Pupi Avati è stato protagonista ad Arena Monteverde di uno speciale evento dedicato al suo ultimo film. Abbiamo avuto la possibilità di intervistarlo.
Ancora una volta la piazza capitolina ci offre uno splendido evento, noi eravamo presenti e abbiamo avuto, grazie all’organizzazione, il grande onore di intervistare un maestro assoluto del cinema come Pupi Avati.
La quattordicesima domenica del tempo ordinario, la possibilità di raccontare un periodo importante della nostra storia come il boom. Che emozioni ha provato?
“Il film racconta quello che so io della vita nei riguardi dei sogni che si fanno, che tutti i ragazzi legittimamente fanno a 15-16 anni e la porzione di quei sogni che si realizza e quella no. Per alcuni rimangono dei sogni, altri rinunciano a questi sogni entro l’età della ragione nella quale preferiscono fanno i conti con la vita, altri invece sono destinati, ma sono rarissimi, a vederli realizzati. L’ho raccontato in un’età in cui penso di poterlo fare perché a 84 anni credo di poter dire cos’è la vita”.
Nel film c’è un’Edwige Fenech diversa, ritrovata. Come è stato lavorare con lei?
“Edwige Fenech, è stato delizioso lavorare con lei. Le abbiamo dato una possibilità che non aveva mai avuto e cioè recitare veramente, in un film vero. All’inizio era sempre doppiata, poi veniva scelta per la sua avvenenza non dico in scene erotiche ma dove si mostrava più la parte fisica che quella interiore. Qui ha interpretato per la prima volta il ruolo di un essere umano, di una persona vera che ha una certa età e i problemi di una donna di una certa età”.
Lei ha scritto un capolavoro di genere come La Casa dalle finestre che ridono e l’horror è stato importante per lei. Come mai vi è passato per poi uscirne e rientrarvi?
“Adesso farò a ottobre, se il Signore mi assiste, un film horror e gotico tra gli Stati Uniti e il Comacchio, anche quello è un film di genere. Ogni tanto c’è bisogno di verificarsi attraverso il genere che è una palestra che ti insegna cos’è il cinema, come ottenere le emozioni al cinema. Se non fai il genere difficilmente riesci”.
C’è qualcuno dall’alto della sua carriera con cui avrebbe voluto collaborare, ma che per un motivo o per l’altro con cui non ha avuto modo di farlo?

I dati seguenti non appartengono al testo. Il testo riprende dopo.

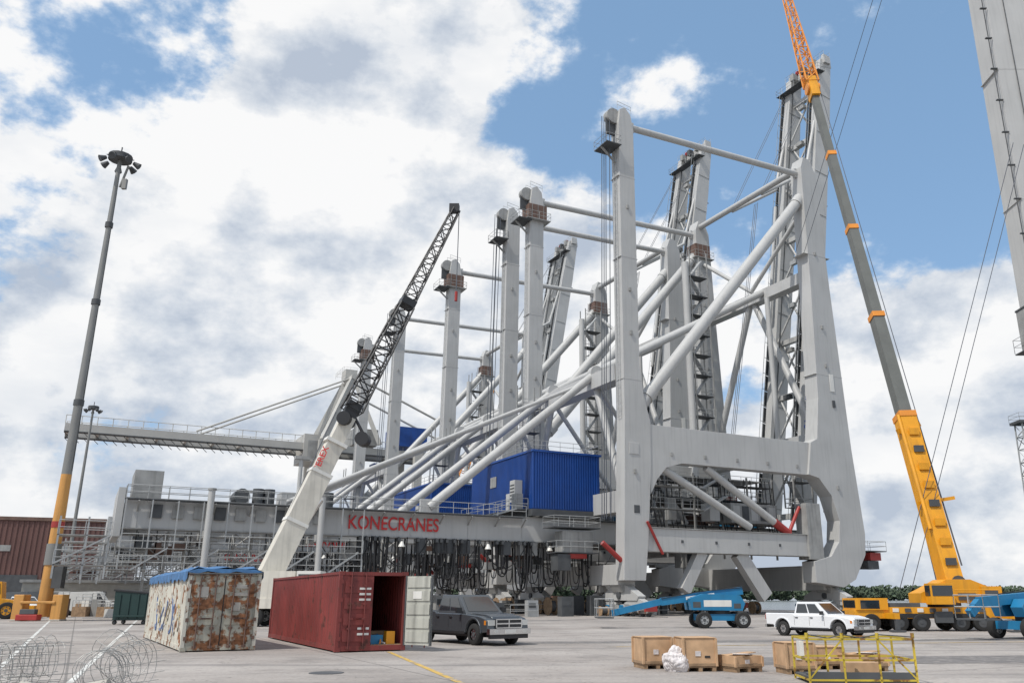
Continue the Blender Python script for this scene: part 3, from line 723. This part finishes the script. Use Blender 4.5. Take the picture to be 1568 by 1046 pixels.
m.tube(b0+Vector((-.3,.6,-.4)),pt(.13)+Vector((0,.9,0)),.22,'chrome',10)
m.tube(pt(.06)+Vector((-.6,-.6,0)),pt(.2)+Vector((-.6,-.5,0)),.12,'yellow',8)
for i in range(8):
    f=.02+i*.022; m.box(tuple(pt(f)+Vector((-.3,-.72,0))),tuple(pt(f)+Vector((.3,-.62,.4))),'dark' if i%3==0 else 'yellow')
m.finish('telescopic_boom',E)
m=MB()
m.ext([(15.6,.9),(15.6,1.5),(18,1.7),(25.2,1.7),(25.4,.9)],48,50.6,'yellow')
m.box((15.7,47.9,1.5),(17.9,50.7,2.35),'yellow'); m.box((15.68,48.1,1.65),(15.695,50.5,2.2),'glass'); m.box((16,47.88,1.6),(17.3,47.895,2.2),'glass')
m.box((15.4,48,.45),(15.9,50.6,.9),'black')
for i,x in enumerate((16.7,18.6,20.1,22.8,24.3)):
    for y in(48.1,50.5): m.wheel((x,y,.62),.62,.42,'y','dark')
m.box((18,48.1,1.701),(20.2,50.4,2.0),'dark')
m.box((18.5,47.95,.95),(24.5,47.999,1.25),'black'); m.box((21,47.7,.6),(22.2,48,1.4),'dark')
for i in range(8): m.box((18.2+i*.85,47.9,1.35),(18.6+i*.85,47.998,1.62),'dark' if i%2 else 'white')
for x in(17.6,25.5):
    m.box((x,46.2,.9),(x+.35,52,1.3),'yellow'); m.box((x+.05,46.2,.15),(x+.3,46.5,.9),'dark'); m.box((x-.3,46,.02),(x+.6,46.7,.14),'dark')
m.tube((22.4,49.3,1.7),(22.4,49.3,2.0),1.1,'dark',20)
m.ext([(20.4,2.0),(20.4,2.7),(21.2,3.1),(22.3,3.7),(24,3.7),(25.6,3.0),(25.7,2.0)],48.3,50.4,'yellow')
m.box((24.6,48.1,1.95),(26.0,50.6,3.2),'yellow'); m.box((20.7,47.3,1.9),(22.3,48.28,3.4),'yellow'); m.box((20.8,47.28,2.5),(22.2,47.295,3.25),'glass'); m.box((20.68,47.4,2.5),(20.695,48.2,3.25),'glass')
m.rail((22.4,47.7,2.05),(25.6,47.7,2.05),.9,'yellow'); m.box((23,48.2,2.2),(24.3,48.29,2.7),'dark'); m.box((24.8,48.05,2.2),(25.7,48.09,2.9),'dark')
m.tube((23.4,48.7,3.5),(23.4,50,3.5),.5,'dark',12)
sx,sz=.80,.74
m.v=[(16.7+(x-15.6)*sx,49.3+(y-49.3)*sx,z*sz) for x,y,z in m.v]
m.finish('carrier_and_superstructure',E,bevel=.03)
E=empty('hoist_ropes',(0,0,0)); m=MB()
m.tube((30,48,30),(20.2,50.5,2.2),.022,'rope',4); m.tube((30.8,48.2,30),(20.9,50.5,2.2),.022,'rope',4)
m.tube((31,60,60),(25.3,80,36),.03,'rope',4); m.tube((31.8,60,60),(26.2,80,36),.03,'rope',4)
m.finish('wire_ropes',E)

# ------------------------------------------------------------------ boom lifts
def boomlift(name,loc,rot,boom,sc=1):
    E=empty(name,loc,rot,sc); m=MB()
    m.box((-1.5,-.8,.45),(1.5,.8,.85),'lift')
    for x in(-1.25,1.25):
        for y in(-1,1): m.wheel((x,y,.5),.5,.38,'y','rail')
    m.tube((0,0,.85),(0,0,1.05),.7,'dark',18)
    m.ext([(-2.0,1.1),(1.3,1.05),(1.5,1.5),(1.2,2.0),(-1.2,2.1),(-2.1,1.8)],-.95,-.25,'lift')
    m.ext([(-2.0,1.1),(1.3,1.05),(1.5,1.5),(1.2,1.9),(-1.2,1.95),(-2.1,1.8)],.25,.95,'lift')
    m.box((-1.2,-.962,1.3),(.6,-.951,1.7),'white'); m.box((-1.9,-.962,1.25),(-1.4,-.951,1.6),'dark'); m.box((.75,-.962,1.2),(1.2,-.951,1.5),'dark')
    m.box((-1.9,-.25,1.1),(-.9,.25,1.9),'dark')
    P=[Vector(q) for q in boom]
    w=.42
    for a,b in zip(P[:-1],P[1:]): m.beam(a,b,w,w*1.15,'lift'); w*=.8
    m.beam(P[0].lerp(P[1],.35)+Vector((0,-.22,0)),P[0].lerp(P[1],.7)+Vector((0,-.22,0)),.02,.2,'white')
    m.path([P[0]+Vector((0,-.25,.2)),P[0].lerp(P[1],.5)+Vector((0,-.26,.3)),P[1]+Vector((0,-.25,.2))],.03,'cable')
    b=P[-1]
    m.box((b.x-1.0,b.y-.9,b.z-.3),(b.x,b.y+.9,b.z-.22),'dark'); m.railbox(b.x-1.0,b.y-.9,b.x,b.y+.9,b.z-.22,1.1,'rail',.6)
    m.finish('boom_lift_body',E,bevel=.03); return E
boomlift('boom_lift',(10.3,54.0,0),math.radians(4),[(1.6,0,2.3),(-3.8,0,1.6),(-7.0,0,.9)],.95)
boomlift('boom_lift.001',(21.7,39.8,0),math.radians(200),[(-1.8,0,2.1),(3.2,0,1.75),(3.9,0,1.2)],.9)
E=empty('generator_trailer',UV(6,-4),TH); m=MB()
m.box((-1.6,-.8,.7),(1.6,.8,2.0),'white'); m.box((-1.5,-.82,1.0),(0,-.805,1.8),'dark')
for x in(-.8,.8): m.wheel((x,-.85,.35),.35,.22); m.wheel((x,.85,.35),.35,.22)
m.beam((1.6,0,.6),(3,0,.5),.1,.1,'dark'); m.finish('trailer_body',E,bevel=.04)

# ------------------------------------------------------------------ crates, basket, wire rolls
def crate(name,x,y,rot,s,h,openbox=False):
    E=empty(name,(x,y,0),rot); m=MB()
    for i in(-1,0,1): m.box((i*s*.42-.05,-s/2,.0),(i*s*.42+.05,s/2,.09),'woodd')
    m.box((-s/2,-s/2,.09),(s/2,s/2,.12),'woodd')
    if not openbox:
        m.box((-s/2+.01,-s/2+.01,.122),(s/2-.01,s/2-.01,h-.02),'wood')
        m.box((-s/2-.01,-s/2-.01,h-.018),(s/2+.01,s/2+.01,h),'wood')
    else:
        for a,b in(((-s/2,-s/2),(s/2,-s/2+.02)),((-s/2,s/2-.02),(s/2,s/2)),((-s/2,-s/2+.021),(-s/2+.02,s/2-.021)),((s/2-.02,-s/2+.021),(s/2,s/2-.021))): m.box((*a,.122),(*b,h),'wood')
        m.beam((-s*.3,-s*.5,h+.05),(s*.4,s*.3,h-.03),.4,.02,'plastic'); m.beam((-s*.5,0,h),(s*.6,s*.1,h+.05),.3,.02,'wood')
    for sx in(-1,1):
        for sy in(-1,1): m.box((sx*s/2-.03,sy*s/2-.03,.121),(sx*s/2+.03,sy*s/2+.03,h-.021),'wood')
    for z in(.125,):
        m.box((-s/2+.031,-s/2-.018,z),(s/2-.031,-s/2+.009,z+.07),'woodd'); m.box((-s/2-.018,-s/2+.031,z),(-s/2+.009,s/2-.031,z+.07),'woodd')
    m.box((-.12,-s/2-.006,h*.45),(.02,-s/2+.009,h*.45+.12),'plastic'); m.box((.12,-s/2-.006,h*.4),(.26,-s/2+.009,h*.4+.05),'black')
    m.finish('crate_box',E,bevel=.004)
crate('wooden_crate',2.65,23.4,.25,.8,.78); crate('wooden_crate.001',3.65,22.6,.12,.84,.8); crate('wooden_crate.002',4.7,22.4,.45,.82,.38,openbox=True)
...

“Ci sono stati due attori che si erano candidati. Uno è Marcello Mastroianni e l’altro Alberto Sordi. Avevo pensato a delle proposte narrative interessanti. Mastroianni però si ammalo e Sordi ritenne la proposta un po’ troppo piccola, voleva fare il protagonista, probabilmente ho sbagliato io”.
In che condizioni di salute è il cinema italiano?
“Il cinema italiano è in uno stato di salute ottimo. Ci sono un’infinità di registi che finalmente non fanno solo commedie, pensano anche a raccontare cose più importanti, più alte, di livello, più ambiziose. Purtroppo non c’è il pubblico nelle sale, ma le arene sono miracolose e dove vado faccio sempre sold out. Improvvisamente l’estate la gente sembra aver voglia di tornare al cinema, succede qualcosa di commovente. Dal palco osservare la platea di un cinema pieno è un’esperienza oggi quasi mistica.
C’è qualcuno che le piace particolarmente e magari anche un Pupi Avati del futuro?
“Pupi Avati del futuro? No, Pupi Avati è Pupi Avati e gli altri sono gli altri. Ognuno ha la sua identità. Ci sono dei registi che ammiro moltissimo, uno è Garrone, i fratelli Innocenzo, Sorrentino in alcune cose mi è piaciuto molto. Ci sono fenomeni italiani che si sono imposti nel mondo e hanno manifestato una loro identità forte senza accodarsi a modi e maniere. Poi c’è un cinema commerciale che transita dalla sala ma è come se non ci andasse ed è fatto per lo schermo televisivo”.
Maestro, qual è il suo sogno a 84 anni, se ce l’ha?
“Il mio sogno è quello di non accorgermi di dire “Motore, azione” e non essere io a dire stop”.